Repeat exactly the lines from the start of the entries below through the line containing "sc.camera = cam". Omit the rest.

begin INPUT MATERIAL

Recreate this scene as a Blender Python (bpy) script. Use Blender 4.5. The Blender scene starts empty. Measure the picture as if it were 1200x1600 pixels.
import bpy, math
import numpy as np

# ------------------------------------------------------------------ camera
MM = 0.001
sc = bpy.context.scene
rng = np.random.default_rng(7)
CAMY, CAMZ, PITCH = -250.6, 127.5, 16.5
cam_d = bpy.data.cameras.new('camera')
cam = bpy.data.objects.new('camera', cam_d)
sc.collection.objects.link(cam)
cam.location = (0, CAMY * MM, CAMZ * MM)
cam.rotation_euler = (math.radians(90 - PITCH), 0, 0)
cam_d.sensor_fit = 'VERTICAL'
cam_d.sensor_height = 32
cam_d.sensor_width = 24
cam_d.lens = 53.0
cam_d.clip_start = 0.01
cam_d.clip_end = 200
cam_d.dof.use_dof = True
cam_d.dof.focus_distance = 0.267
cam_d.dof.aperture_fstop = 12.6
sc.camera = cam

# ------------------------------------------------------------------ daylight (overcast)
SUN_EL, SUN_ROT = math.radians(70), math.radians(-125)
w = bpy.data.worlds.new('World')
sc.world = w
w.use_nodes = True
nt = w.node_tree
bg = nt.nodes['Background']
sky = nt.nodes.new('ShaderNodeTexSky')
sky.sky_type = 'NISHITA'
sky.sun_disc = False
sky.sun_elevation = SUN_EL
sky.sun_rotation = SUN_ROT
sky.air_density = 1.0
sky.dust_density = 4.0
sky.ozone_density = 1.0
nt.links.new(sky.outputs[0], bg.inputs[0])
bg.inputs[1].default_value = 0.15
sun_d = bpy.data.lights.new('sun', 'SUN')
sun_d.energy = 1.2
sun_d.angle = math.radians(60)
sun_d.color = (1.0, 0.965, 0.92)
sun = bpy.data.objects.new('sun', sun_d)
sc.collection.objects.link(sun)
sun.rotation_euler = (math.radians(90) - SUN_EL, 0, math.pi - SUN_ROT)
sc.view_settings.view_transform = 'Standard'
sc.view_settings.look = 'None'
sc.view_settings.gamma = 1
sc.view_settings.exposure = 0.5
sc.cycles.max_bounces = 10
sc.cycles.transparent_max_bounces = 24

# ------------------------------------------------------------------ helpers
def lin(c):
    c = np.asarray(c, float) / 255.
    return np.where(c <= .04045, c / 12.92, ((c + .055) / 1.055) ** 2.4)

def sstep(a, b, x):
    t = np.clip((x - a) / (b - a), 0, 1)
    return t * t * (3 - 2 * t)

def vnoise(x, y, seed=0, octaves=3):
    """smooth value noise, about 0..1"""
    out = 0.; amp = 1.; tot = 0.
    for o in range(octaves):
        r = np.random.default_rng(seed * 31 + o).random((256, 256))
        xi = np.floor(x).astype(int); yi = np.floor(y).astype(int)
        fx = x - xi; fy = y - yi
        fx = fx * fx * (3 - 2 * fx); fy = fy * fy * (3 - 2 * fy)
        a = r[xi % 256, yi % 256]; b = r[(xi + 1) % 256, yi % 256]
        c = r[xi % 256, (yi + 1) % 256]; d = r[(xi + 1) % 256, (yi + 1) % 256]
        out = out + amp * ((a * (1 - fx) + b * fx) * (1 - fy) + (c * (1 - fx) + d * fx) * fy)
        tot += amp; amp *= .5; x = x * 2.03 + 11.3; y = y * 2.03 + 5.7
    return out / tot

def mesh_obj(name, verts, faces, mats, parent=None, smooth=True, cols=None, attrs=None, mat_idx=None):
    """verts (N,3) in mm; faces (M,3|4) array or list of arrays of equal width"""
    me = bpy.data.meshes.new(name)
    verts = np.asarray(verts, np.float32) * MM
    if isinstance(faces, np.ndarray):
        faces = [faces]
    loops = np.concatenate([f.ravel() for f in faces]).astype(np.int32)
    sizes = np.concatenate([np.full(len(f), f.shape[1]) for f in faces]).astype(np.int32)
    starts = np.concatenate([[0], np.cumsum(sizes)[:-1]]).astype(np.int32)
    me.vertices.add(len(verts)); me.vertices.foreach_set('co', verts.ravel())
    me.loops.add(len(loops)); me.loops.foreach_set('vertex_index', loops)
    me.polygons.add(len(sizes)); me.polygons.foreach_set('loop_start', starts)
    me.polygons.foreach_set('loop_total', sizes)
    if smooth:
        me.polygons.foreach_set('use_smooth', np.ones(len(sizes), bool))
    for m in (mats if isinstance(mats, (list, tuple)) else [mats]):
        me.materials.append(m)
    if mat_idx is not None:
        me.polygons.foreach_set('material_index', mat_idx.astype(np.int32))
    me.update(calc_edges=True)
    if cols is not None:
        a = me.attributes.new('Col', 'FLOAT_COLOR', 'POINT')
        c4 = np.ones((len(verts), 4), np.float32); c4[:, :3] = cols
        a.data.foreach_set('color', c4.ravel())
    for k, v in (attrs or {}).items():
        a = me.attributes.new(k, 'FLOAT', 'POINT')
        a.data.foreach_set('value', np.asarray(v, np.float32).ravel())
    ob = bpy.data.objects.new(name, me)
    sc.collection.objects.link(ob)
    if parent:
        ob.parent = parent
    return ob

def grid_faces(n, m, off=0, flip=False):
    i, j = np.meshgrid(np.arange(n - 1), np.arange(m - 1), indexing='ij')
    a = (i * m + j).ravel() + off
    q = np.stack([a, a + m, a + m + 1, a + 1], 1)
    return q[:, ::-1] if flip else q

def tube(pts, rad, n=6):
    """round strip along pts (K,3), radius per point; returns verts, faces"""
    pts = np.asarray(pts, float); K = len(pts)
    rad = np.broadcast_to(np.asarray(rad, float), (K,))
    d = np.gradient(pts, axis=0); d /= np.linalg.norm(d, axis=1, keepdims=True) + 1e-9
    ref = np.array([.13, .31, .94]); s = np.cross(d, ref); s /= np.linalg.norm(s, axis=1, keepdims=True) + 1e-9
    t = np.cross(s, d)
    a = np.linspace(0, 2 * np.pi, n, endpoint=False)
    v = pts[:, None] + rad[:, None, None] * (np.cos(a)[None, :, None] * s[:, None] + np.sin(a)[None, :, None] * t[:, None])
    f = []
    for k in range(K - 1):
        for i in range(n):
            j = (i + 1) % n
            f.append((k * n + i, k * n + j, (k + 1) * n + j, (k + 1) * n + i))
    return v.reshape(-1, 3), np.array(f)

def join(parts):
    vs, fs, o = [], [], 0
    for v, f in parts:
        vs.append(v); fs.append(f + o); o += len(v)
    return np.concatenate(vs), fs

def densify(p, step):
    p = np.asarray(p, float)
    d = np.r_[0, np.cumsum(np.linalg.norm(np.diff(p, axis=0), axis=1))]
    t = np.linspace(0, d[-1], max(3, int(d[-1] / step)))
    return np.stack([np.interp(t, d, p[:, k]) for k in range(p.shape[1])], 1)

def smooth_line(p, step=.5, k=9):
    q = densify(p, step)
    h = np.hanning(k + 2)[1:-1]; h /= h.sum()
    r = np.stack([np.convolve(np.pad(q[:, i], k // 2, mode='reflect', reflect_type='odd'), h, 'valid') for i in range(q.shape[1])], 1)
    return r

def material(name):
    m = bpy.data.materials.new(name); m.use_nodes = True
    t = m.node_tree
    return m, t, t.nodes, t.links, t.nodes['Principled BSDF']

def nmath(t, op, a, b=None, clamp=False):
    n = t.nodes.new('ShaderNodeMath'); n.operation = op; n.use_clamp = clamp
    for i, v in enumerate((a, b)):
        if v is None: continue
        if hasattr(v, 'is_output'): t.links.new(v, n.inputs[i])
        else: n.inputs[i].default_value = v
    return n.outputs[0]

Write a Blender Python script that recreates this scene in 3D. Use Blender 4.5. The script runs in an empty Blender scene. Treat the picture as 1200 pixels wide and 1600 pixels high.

end INPUT MATERIAL

# SOLUTION BELOW
Recreate this scene as a Blender Python (bpy) script. Use Blender 4.5. The Blender scene starts empty. Measure the picture as if it were 1200x1600 pixels.
import bpy, math
import numpy as np

# ------------------------------------------------------------------ camera
MM = 0.001
sc = bpy.context.scene
rng = np.random.default_rng(7)
CAMY, CAMZ, PITCH = -250.6, 127.5, 16.5
cam_d = bpy.data.cameras.new('camera')
cam = bpy.data.objects.new('camera', cam_d)
sc.collection.objects.link(cam)
cam.location = (0, CAMY * MM, CAMZ * MM)
cam.rotation_euler = (math.radians(90 - PITCH), 0, 0)
cam_d.sensor_fit = 'VERTICAL'
cam_d.sensor_height = 32
cam_d.sensor_width = 24
cam_d.lens = 53.0
cam_d.clip_start = 0.01
cam_d.clip_end = 200
cam_d.dof.use_dof = True
cam_d.dof.focus_distance = 0.267
cam_d.dof.aperture_fstop = 12.6
sc.camera = cam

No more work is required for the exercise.